Data shown:
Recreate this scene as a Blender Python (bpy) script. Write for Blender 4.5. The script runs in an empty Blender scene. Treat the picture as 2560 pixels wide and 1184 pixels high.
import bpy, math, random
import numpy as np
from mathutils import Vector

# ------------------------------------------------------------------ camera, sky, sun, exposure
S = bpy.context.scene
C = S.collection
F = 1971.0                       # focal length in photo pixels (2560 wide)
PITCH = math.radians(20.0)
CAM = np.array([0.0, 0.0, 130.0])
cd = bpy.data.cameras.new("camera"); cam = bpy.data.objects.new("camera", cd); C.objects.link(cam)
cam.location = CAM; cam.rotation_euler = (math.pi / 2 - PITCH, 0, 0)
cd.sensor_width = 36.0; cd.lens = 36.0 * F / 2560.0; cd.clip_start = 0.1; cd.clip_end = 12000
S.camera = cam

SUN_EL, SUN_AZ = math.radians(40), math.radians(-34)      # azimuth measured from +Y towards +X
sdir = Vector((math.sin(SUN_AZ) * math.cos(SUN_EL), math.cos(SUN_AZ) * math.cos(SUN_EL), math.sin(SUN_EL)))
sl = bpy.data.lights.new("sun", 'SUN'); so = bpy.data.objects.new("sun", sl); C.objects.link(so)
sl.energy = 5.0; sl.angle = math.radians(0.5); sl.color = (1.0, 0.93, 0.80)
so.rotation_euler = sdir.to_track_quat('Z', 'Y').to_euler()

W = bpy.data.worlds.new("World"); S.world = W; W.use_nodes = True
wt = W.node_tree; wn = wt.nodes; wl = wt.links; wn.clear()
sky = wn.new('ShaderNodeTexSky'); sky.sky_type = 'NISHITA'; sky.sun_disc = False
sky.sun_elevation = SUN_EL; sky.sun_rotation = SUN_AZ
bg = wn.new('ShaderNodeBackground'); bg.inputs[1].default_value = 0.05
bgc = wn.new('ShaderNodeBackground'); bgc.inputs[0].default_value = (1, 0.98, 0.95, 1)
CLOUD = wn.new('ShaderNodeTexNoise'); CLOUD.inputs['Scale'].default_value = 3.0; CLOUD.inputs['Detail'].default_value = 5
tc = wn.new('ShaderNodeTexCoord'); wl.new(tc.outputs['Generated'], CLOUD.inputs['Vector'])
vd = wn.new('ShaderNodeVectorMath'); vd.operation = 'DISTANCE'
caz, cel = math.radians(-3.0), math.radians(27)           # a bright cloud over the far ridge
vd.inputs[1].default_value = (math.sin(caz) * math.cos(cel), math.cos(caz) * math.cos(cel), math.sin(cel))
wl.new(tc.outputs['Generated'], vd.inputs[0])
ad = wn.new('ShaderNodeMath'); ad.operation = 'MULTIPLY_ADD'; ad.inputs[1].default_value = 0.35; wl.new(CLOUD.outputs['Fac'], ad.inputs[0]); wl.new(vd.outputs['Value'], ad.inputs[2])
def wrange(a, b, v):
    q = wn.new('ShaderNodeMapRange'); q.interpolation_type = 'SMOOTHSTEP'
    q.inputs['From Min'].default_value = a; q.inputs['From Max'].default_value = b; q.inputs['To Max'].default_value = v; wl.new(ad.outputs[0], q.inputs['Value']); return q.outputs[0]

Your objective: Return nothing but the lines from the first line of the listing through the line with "so.rotation_euler = sdir.to_track_quat('Z', 'Y').to_euler()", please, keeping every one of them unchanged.

Response:
Recreate this scene as a Blender Python (bpy) script. Write for Blender 4.5. The script runs in an empty Blender scene. Treat the picture as 2560 pixels wide and 1184 pixels high.
import bpy, math, random
import numpy as np
from mathutils import Vector

# ------------------------------------------------------------------ camera, sky, sun, exposure
S = bpy.context.scene
C = S.collection
F = 1971.0                       # focal length in photo pixels (2560 wide)
PITCH = math.radians(20.0)
CAM = np.array([0.0, 0.0, 130.0])
cd = bpy.data.cameras.new("camera"); cam = bpy.data.objects.new("camera", cd); C.objects.link(cam)
cam.location = CAM; cam.rotation_euler = (math.pi / 2 - PITCH, 0, 0)
cd.sensor_width = 36.0; cd.lens = 36.0 * F / 2560.0; cd.clip_start = 0.1; cd.clip_end = 12000
S.camera = cam

SUN_EL, SUN_AZ = math.radians(40), math.radians(-34)      # azimuth measured from +Y towards +X
sdir = Vector((math.sin(SUN_AZ) * math.cos(SUN_EL), math.cos(SUN_AZ) * math.cos(SUN_EL), math.sin(SUN_EL)))
sl = bpy.data.lights.new("sun", 'SUN'); so = bpy.data.objects.new("sun", sl); C.objects.link(so)
sl.energy = 5.0; sl.angle = math.radians(0.5); sl.color = (1.0, 0.93, 0.80)
so.rotation_euler = sdir.to_track_quat('Z', 'Y').to_euler()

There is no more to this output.